Ó Tuama is ambivalent about the future. He points out growing up in Lisgoold in East Cork, bowling was an organic part of a child’s life, along with other sports. Changes in the country have made easy adoption of the sport tougher, and general attitudes towards tradition don’t help either.

“I think Ireland is very bad at looking after its heritage in general. We’re talking near Beamish and Crawford, where beer was brewed for over 600 years, but now that space is not even used. We’re not as respectful of our heritage as other countries. I heard someone on the radio saying in her experience the foreign students who come here are more respectful of Irish than Irish students are.

“And it’s like that with bowling. If you go to the Netherlands or Germany, they’re more respectful of this sport than people here are. The Irish Sports Council doesn’t understand the sport and doesn’t take the time to do so, and it should. It’s part of the tapestry of Ireland.

“(Former Minister) Bernard Allen comes from a bowl-playing family and he was a great champion of ours; he was able to put small amounts of money the way of the sport. But there’s no full-time person employed in the sport anywhere in Ireland — no coach, no organiser, no office. It’s all voluntary.

“You can say ‘that’s fantastic’ but when I was a kid you just got a bowl and went out with your buddies playing. You can’t do that now— in any sport — so you have to be organised.

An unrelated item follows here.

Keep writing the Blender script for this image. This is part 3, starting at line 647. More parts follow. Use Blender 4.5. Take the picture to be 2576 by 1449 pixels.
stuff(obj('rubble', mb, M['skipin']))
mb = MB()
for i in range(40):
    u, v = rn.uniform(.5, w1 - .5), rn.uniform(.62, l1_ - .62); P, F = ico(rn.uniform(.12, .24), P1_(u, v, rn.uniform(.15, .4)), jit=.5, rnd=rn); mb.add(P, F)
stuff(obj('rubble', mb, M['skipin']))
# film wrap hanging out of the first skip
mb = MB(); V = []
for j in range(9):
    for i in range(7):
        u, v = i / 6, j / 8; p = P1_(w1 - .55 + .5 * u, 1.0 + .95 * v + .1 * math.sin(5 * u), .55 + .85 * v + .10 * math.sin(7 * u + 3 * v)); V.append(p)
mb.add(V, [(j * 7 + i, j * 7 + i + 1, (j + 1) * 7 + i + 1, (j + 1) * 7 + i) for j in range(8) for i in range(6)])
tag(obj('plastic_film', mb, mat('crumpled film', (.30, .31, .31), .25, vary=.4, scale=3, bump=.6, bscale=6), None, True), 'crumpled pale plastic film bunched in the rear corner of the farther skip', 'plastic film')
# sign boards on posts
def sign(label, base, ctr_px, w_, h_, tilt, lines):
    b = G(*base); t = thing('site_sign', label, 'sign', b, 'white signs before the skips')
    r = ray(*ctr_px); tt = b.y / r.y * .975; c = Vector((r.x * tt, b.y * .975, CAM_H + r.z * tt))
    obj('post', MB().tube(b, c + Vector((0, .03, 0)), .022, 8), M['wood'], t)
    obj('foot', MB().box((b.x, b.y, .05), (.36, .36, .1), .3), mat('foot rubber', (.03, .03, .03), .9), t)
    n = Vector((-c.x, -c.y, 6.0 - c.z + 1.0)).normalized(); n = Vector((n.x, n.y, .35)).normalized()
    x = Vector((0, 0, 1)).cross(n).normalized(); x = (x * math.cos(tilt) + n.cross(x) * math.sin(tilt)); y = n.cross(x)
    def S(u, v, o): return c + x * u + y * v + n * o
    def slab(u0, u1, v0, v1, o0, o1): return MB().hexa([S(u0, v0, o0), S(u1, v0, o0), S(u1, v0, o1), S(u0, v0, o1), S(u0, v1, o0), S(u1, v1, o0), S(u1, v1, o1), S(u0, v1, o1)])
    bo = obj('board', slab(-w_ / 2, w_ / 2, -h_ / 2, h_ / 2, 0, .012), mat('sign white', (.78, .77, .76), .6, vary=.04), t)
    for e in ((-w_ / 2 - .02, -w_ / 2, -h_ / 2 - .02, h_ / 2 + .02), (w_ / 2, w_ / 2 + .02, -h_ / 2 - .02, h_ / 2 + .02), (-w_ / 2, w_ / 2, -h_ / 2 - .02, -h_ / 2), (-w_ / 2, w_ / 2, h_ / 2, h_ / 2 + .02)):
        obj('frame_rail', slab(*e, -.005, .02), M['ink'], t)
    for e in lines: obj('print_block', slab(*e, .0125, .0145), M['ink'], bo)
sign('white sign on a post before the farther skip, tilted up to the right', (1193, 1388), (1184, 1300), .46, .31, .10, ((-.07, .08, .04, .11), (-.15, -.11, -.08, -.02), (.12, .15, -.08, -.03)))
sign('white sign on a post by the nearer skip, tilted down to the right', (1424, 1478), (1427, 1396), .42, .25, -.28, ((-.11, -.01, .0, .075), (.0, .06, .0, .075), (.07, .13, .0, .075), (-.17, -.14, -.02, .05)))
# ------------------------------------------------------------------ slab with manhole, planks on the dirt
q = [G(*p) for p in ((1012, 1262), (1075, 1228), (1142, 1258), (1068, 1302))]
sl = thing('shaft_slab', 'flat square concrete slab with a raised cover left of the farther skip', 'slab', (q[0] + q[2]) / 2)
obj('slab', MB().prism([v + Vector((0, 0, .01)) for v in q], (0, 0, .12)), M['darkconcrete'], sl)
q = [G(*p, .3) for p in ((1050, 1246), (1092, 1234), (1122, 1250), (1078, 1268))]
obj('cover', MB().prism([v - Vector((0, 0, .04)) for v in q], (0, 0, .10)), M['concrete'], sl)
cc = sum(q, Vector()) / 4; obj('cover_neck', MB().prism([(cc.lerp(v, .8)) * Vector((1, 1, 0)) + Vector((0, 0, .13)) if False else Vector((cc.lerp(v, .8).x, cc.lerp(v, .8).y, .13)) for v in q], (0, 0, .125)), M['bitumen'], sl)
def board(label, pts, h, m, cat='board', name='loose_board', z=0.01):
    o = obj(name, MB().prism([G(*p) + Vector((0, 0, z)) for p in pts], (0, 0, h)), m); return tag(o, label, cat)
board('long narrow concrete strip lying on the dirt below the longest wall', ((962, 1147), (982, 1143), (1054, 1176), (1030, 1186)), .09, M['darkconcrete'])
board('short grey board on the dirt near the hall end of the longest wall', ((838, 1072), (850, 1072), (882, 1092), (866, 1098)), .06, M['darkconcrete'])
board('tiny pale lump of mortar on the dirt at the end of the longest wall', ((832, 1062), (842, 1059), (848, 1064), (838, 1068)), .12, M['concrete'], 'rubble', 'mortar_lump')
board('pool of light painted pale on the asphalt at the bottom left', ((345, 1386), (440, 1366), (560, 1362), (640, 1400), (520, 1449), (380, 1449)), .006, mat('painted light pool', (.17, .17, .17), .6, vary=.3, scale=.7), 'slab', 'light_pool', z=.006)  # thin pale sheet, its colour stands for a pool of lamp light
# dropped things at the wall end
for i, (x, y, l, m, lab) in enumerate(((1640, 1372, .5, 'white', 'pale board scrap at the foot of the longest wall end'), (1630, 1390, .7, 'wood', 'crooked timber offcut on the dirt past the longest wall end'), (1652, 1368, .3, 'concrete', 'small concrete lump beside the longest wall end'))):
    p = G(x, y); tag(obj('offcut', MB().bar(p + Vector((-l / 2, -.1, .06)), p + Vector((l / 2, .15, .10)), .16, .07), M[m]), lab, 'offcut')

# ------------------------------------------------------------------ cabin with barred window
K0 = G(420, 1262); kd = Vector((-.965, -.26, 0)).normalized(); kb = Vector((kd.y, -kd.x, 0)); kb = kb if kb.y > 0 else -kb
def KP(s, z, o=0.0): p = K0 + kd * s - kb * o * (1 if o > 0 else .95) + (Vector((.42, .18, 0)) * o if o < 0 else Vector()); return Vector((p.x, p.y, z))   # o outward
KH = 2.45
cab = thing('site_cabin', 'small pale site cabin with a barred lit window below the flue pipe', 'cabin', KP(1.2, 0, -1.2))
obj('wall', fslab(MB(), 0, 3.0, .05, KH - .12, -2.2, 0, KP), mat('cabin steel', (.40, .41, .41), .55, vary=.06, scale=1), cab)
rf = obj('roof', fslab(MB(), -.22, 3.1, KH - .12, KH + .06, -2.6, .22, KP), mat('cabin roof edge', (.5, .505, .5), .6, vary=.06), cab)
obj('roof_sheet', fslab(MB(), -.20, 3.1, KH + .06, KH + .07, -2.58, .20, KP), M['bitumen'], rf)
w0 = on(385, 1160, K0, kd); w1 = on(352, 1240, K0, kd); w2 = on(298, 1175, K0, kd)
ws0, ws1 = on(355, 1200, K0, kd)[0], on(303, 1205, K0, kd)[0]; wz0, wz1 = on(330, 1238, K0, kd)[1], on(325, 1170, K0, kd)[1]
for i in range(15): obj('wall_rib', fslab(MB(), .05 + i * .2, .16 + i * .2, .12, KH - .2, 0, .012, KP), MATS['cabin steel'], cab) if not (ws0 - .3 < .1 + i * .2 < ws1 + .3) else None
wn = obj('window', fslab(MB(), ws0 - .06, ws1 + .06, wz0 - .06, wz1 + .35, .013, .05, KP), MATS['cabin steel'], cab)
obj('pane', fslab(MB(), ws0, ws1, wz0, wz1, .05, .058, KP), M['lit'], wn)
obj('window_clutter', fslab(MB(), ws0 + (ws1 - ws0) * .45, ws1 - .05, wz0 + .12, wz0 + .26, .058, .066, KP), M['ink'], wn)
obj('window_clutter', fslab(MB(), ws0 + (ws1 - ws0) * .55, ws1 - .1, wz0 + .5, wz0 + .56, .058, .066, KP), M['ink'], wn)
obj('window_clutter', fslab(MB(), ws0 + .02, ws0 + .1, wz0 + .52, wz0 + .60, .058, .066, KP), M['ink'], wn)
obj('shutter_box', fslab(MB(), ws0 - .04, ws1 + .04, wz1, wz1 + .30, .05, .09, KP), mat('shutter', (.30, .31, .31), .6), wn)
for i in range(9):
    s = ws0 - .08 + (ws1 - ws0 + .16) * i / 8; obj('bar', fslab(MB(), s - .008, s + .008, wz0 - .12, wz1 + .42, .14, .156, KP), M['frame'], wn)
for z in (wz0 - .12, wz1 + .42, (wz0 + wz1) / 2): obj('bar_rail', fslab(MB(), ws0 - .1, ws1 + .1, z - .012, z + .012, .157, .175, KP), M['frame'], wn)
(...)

“Kids love bowling but with the traffic on the roads, there aren’t enough volunteers.

“There’s a bit of it in the schools but not enough, and the reality is that it will go the way of the Irish language. If we don’t safeguard it we’ll lose it completely. You’ll still be able to play the game, but not in the same way.

“I mentioned David Murphy — if you ask him when he threw a bowl first, he wouldn’t know because he was doing that since he was tiny. It was natural for him.”